My name is Dominick DiOrio, and I am a composer and conductor who also serves as Professor of Music and Chair of the Choral Conducting Department at the Indiana University Jacobs School of Music, where I have taught since 2012.

At IU, I direct NOTUS, a contemporary vocal ensemble dedicated to the commission, performance, and recording of works by living composers. Made up of skilled undergraduate and graduate students studying music, NOTUS is a unique ensemble that has a 45-year history of performing some of the most inventive music written in the 20th and 21st centuries—and it’s the only university choral ensemble with a specific mission to do so.

During my time as director of NOTUS, we’ve programmed a number of works from See-A-Dot Music Publishing, including Fahad Siadat’s Hymn to Aethon, The Bird-headed, The Many-Taloned and Saunder Choi’s Ang Tren. Both of these works make inventive use of the mixed chorus, using extended techniques and fast tempi to create exciting and propulsive works that drive a program forward.

If I were to program them on a concert together, I might also include Jaco Wong’s On(a)matopoeia, a work that I have not yet had the chance to perform, but one that I am excited to work on in the future. It’s whimsy and wit would be a great contrast of mood – positive, uplifting – to the two distinct feels of Fahad and Saunder’s text.

For moment of repose in the program, I might consider adding in another work I’ve performed before, Karen Siegel’sSaguaro, which depicts the haunting majesty of the mighty cacti from the Southwest US, here commenting on encroaching urbanization.

As all of these works are challenging in their own right, I would leaven the program with Joseph N. Rubinstein’s Break, featuring nautical imagery and lush a cappella sonorities. It would be an easier read for a skilled high school or university chorus, allowing time in the rehearsal process to devote to the more challenging aspects of the other works.
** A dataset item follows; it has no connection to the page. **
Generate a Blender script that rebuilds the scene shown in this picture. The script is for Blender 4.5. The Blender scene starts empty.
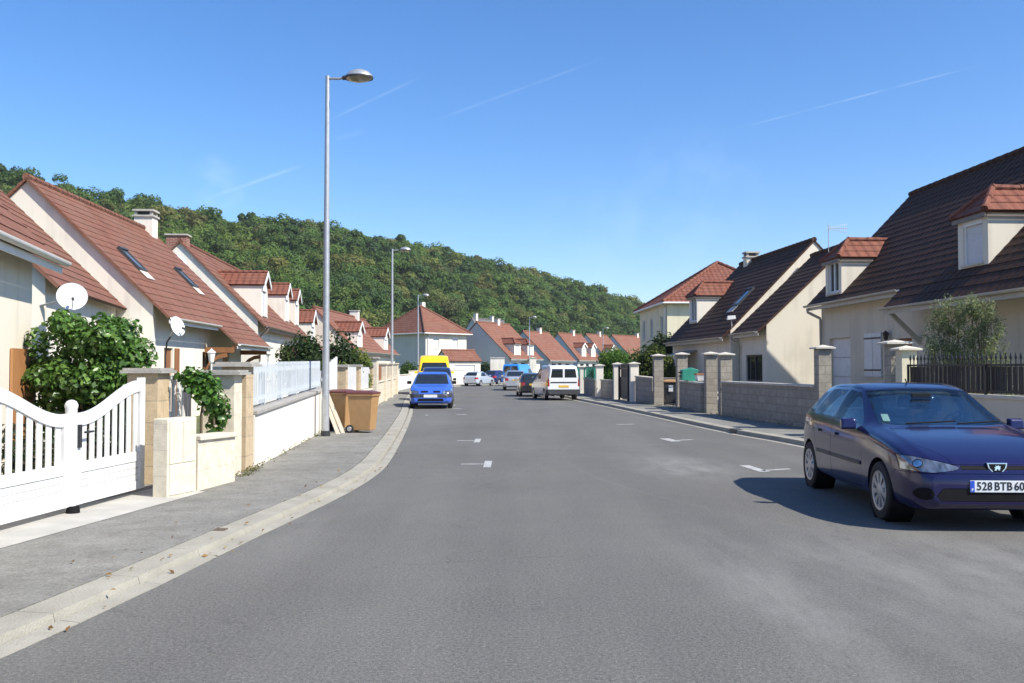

Taken together, these five pieces would create a 25 to 30-minute a cappella set about the landscapes and soundscapes we inhabit, abour our environment and technology, and about the myths we tell ourselves. The program would feature five of today’s most interesting living composers, each writing works appropriate for a virtuosic choir performing at its best.

All of the works are available on the See-A-Dot Music Publishing website and include recordings and sample scores.

Sometimes it’s worth checking out some music off-the-beaten path, and any one of these works would add a new level of interest to your coming programs and provide pieces that will help your chorus to attain new levels of excellence and interpretation.